What you are asked to do
Transcribe the material word for word, but without the images.
-------- Data block --------
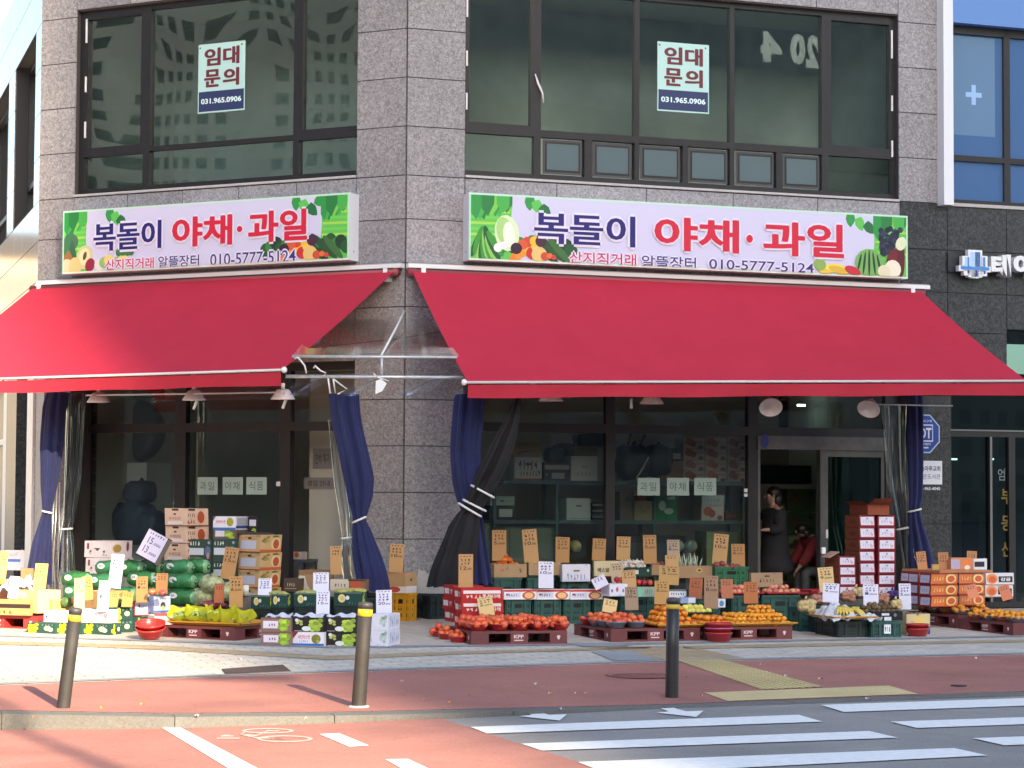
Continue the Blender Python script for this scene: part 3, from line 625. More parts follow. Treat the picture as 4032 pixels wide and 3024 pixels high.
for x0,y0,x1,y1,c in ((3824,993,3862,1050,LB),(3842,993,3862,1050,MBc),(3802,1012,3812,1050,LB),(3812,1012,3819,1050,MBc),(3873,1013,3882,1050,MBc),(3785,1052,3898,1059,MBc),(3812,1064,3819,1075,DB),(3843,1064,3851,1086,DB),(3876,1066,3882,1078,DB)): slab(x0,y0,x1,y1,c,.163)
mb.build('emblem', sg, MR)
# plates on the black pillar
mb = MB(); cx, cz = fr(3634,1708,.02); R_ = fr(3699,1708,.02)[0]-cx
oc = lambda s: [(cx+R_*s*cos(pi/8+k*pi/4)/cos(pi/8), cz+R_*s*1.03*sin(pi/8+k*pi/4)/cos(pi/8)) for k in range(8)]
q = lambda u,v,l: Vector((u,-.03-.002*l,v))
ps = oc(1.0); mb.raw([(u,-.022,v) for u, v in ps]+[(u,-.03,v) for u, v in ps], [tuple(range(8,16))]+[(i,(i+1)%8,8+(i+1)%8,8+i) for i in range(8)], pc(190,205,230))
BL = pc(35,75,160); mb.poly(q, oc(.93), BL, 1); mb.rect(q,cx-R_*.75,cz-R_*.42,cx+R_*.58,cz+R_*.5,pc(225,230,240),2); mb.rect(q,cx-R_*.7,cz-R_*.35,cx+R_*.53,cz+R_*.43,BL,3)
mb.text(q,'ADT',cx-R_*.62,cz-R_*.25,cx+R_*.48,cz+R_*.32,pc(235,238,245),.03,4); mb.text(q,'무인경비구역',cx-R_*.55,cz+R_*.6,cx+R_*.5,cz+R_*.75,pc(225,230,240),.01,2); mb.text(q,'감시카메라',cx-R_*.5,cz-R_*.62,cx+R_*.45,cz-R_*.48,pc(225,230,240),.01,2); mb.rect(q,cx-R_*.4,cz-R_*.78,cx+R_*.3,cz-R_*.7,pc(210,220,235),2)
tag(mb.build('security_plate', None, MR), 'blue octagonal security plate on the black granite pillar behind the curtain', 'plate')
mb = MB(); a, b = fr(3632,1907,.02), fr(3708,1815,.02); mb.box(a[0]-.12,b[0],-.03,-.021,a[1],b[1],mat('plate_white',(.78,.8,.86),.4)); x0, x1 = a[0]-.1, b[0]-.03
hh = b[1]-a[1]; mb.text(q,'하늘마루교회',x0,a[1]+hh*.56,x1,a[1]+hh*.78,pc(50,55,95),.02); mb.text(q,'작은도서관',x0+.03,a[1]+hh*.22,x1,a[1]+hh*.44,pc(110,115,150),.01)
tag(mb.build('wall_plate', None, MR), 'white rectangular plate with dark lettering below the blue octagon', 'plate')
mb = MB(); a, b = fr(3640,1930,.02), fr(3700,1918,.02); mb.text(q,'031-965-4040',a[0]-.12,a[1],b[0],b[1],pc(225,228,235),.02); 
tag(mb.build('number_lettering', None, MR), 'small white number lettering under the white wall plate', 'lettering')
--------
Completed exercise
Continue the Blender Python script for this scene: part 3, from line 625. More parts follow. Treat the picture as 4032 pixels wide and 3024 pixels high.
for x0,y0,x1,y1,c in ((3824,993,3862,1050,LB),(3842,993,3862,1050,MBc),(3802,1012,3812,1050,LB),(3812,1012,3819,1050,MBc),(3873,1013,3882,1050,MBc),(3785,1052,3898,1059,MBc),(3812,1064,3819,1075,DB),(3843,1064,3851,1086,DB),(3876,1066,3882,1078,DB)): slab(x0,y0,x1,y1,c,.163)
mb.build('emblem', sg, MR)
# plates on the black pillar
mb = MB(); cx, cz = fr(3634,1708,.02); R_ = fr(3699,1708,.02)[0]-cx
oc = lambda s: [(cx+R_*s*cos(pi/8+k*pi/4)/cos(pi/8), cz+R_*s*1.03*sin(pi/8+k*pi/4)/cos(pi/8)) for k in range(8)]
q = lambda u,v,l: Vector((u,-.03-.002*l,v))
ps = oc(1.0); mb.raw([(u,-.022,v) for u, v in ps]+[(u,-.03,v) for u, v in ps], [tuple(range(8,16))]+[(i,(i+1)%8,8+(i+1)%8,8+i) for i in range(8)], pc(190,205,230))
BL = pc(35,75,160); mb.poly(q, oc(.93), BL, 1); mb.rect(q,cx-R_*.75,cz-R_*.42,cx+R_*.58,cz+R_*.5,pc(225,230,240),2); mb.rect(q,cx-R_*.7,cz-R_*.35,cx+R_*.53,cz+R_*.43,BL,3)
mb.text(q,'ADT',cx-R_*.62,cz-R_*.25,cx+R_*.48,cz+R_*.32,pc(235,238,245),.03,4); mb.text(q,'무인경비구역',cx-R_*.55,cz+R_*.6,cx+R_*.5,cz+R_*.75,pc(225,230,240),.01,2); mb.text(q,'감시카메라',cx-R_*.5,cz-R_*.62,cx+R_*.45,cz-R_*.48,pc(225,230,240),.01,2); mb.rect(q,cx-R_*.4,cz-R_*.78,cx+R_*.3,cz-R_*.7,pc(210,220,235),2)
tag(mb.build('security_plate', None, MR), 'blue octagonal security plate on the black granite pillar behind the curtain', 'plate')
mb = MB(); a, b = fr(3632,1907,.02), fr(3708,1815,.02); mb.box(a[0]-.12,b[0],-.03,-.021,a[1],b[1],mat('plate_white',(.78,.8,.86),.4)); x0, x1 = a[0]-.1, b[0]-.03
hh = b[1]-a[1]; mb.text(q,'하늘마루교회',x0,a[1]+hh*.56,x1,a[1]+hh*.78,pc(50,55,95),.02); mb.text(q,'작은도서관',x0+.03,a[1]+hh*.22,x1,a[1]+hh*.44,pc(110,115,150),.01)
tag(mb.build('wall_plate', None, MR), 'white rectangular plate with dark lettering below the blue octagon', 'plate')
mb = MB(); a, b = fr(3640,1930,.02), fr(3700,1918,.02); mb.text(q,'031-965-4040',a[0]-.12,a[1],b[0],b[1],pc(225,228,235),.02); 
tag(mb.build('number_lettering', None, MR), 'small white number lettering under the white wall plate', 'lettering')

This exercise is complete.